Get a Topo Map (Location)

Whether it’s planting, cutting hay or fixing equipment, getting creative is just part of being a farmer. No matter how many times you scour a property on ATV or foot, you’ll never cover the ground you can achieve with just a little time looking at an aerial map. Even on flat farms, it’s surprising how many nooks and crannies exist that could make great food plots that you wouldn’t otherwise think about.
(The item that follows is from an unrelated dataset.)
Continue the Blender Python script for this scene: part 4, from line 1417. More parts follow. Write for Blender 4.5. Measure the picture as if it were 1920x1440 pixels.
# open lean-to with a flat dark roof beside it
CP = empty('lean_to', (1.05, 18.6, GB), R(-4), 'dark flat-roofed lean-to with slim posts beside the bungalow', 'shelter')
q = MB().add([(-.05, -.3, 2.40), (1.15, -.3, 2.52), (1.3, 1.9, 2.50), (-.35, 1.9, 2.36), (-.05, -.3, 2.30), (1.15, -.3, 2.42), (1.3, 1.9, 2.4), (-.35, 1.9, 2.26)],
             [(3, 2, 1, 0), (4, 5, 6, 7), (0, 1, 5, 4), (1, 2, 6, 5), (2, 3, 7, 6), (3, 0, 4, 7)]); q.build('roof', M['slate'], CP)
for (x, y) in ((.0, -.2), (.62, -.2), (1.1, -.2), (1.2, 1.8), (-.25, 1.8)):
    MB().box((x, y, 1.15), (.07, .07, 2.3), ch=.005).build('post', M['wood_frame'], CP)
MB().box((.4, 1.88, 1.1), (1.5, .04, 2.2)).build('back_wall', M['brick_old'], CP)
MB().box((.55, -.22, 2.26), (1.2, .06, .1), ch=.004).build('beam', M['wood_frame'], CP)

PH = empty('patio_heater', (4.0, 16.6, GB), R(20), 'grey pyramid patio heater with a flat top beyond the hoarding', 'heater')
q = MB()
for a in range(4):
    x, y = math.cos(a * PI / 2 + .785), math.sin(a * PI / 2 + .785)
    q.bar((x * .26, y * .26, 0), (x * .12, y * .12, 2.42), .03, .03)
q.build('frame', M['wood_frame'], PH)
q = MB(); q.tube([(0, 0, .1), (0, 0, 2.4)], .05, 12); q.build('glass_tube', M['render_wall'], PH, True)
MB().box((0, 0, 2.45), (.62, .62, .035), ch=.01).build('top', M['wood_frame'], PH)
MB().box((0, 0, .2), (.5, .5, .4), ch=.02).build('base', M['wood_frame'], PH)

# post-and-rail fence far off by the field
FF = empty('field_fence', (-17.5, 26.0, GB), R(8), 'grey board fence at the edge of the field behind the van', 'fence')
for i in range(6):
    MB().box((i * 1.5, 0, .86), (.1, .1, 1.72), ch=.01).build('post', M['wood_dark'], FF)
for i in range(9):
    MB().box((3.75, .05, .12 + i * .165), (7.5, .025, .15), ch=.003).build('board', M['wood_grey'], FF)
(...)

Don’t plant near busy roads if you can help it. You’re not only wasting time and money trying to draw deer to an area where motor vehicle traffic is frequent, but also opening the property up to poaching. Avoid low swampy areas too. A field that doesn’t drain will not grow. Simple as that. And if at all possible, confine food plots to the property’s interior near bedding areas where wildlife is not pressured by outside influences.

Let There Be Light

This really ties into location as well, but it’s so important we wanted to let it stand alone. No light equals no growth, and that’s the antithesis of our end goal. If it’s a small parcel with small plots, don’t be afraid to remove a few trees to let light in. Plus, you’ll have extra firewood for the winter.

Keep a Record

Keeping a record of each field will help you determine cost and give an indication as to when it’s time to make a change - i.e. fields that aren’t producing. It’s fun to go back and see how the land and your practices have evolved since the beginning. And you can never tell when some little clue for improvement is going to jump out.

The next time you hunt a well-managed property, pay attention to the layout of food plots in accordance to the landscape, especially if you’re in the market to buy. Or sell. Being able to show buyers successful food plots is a huge factor. By following these tips and letting the little bucks walk, you can have a very productive property, no matter its size, in just a few years.